Published By Team AdaptiveWork

The growth of internet and mobile communication technologies has made new employment opportunities possible, including the birth of a new remote workforce. This is beneficial for companies that can cut costs by reducing full-time, in-house employees and the many expenses they entail. Other benefits could include talent attraction, improved employee well-being and even increased productivity. Of course, there are also potential drawbacks, such as security concerns, the need for enhanced communications infrastructure and a general reliance on remote work employees to manage their own time efficiently.

According to reports from the UK Office of National Statistics, just under 14% of the country’s workforce is classified as remote (including all home workers), although this is based on a sampling from January to March of 2015. More recently, it was reported that more than half of UK businesses plan to migrate towards remote and flexible work options by the end of 2017, a number that is expected to swell to 70% by 2020. In other words, employers are clearly embracing remote work in the UK.

There are pros and cons to remote work for employees, as well, although there seems to be some disagreement among workers as to the prevalence of drawbacks versus the benefits of working remotely. To some extent, it may depend on the employment situation (i.e. employer and position), not to mention the temperament of the worker. What are the pros and cons of remote work in the UK and how can this modern work situation be developed?

Pros of Remote Work

The greatest benefits of working remotely center on the ability to manage one’s own time. According to a 2017 survey conducted by the Chartered Institute of Personnel and Development (CIPD), 51% of respondents felt that remote workplace access helped them to work flexibly, 41% felt they had greater control of their workload and 37% thought they were more productive as a result. 30% even said they felt empowered by having remote access to work, ostensibly due to the benefits listed above.

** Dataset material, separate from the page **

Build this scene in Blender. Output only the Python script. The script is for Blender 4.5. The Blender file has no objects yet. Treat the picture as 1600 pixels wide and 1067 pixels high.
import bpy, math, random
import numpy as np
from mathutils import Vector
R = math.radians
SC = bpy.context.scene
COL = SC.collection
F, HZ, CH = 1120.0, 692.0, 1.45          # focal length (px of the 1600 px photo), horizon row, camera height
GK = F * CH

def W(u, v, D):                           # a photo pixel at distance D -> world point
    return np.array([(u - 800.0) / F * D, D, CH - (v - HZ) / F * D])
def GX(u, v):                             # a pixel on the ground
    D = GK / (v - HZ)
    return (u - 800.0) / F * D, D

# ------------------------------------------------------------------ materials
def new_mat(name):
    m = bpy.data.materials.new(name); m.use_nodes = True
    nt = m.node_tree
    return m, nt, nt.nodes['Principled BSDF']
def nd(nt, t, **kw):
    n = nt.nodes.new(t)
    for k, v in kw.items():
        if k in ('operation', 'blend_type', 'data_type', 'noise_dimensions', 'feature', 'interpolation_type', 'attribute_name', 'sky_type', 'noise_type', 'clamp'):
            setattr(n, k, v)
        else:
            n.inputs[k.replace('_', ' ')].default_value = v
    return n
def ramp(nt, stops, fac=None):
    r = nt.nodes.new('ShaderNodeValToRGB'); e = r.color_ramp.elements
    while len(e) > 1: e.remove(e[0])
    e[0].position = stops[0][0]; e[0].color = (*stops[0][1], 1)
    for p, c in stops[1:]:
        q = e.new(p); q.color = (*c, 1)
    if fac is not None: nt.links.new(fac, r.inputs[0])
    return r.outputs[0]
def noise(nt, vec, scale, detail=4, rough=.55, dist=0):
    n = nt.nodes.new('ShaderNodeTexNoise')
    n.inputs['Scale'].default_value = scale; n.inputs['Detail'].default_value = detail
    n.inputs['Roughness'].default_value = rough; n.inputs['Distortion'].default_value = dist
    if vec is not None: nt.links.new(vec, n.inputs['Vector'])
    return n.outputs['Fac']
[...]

It could be that these respondents feel confident managing their own time without having a supervisor (or ten!) looking over their shoulder and the ability to work without interruption increases productivity. It may also depend on the tools and support provided by their employers. Whatever the reasons, it seems that roughly half of UK workers are excited about the benefits of working remotely, or at least in a more flexible capacity.

Cons of Remote Work

The counterpoint to this is the perceived inability to “switch off” during personal time, in some cases because the lines between personal and professional time have become blurred, or perhaps because of implied or explicit employer directives. 32% of respondents felt that remote access means they are always on the clock, so to speak.

The Future of Remote Work in the UK

Where does this leave the remote workforce? At the moment, still growing. With employers embracing this new business model and the many benefits to be gained on their end, employees have little option but to get on board. However, workers may need to set boundaries in order to avoid the potential pitfalls of working remotely. With the right tools in place, such as Clarizen’s cloud-based project management software, the ability to manage workflow and productivity is improved for both employers and remote workers.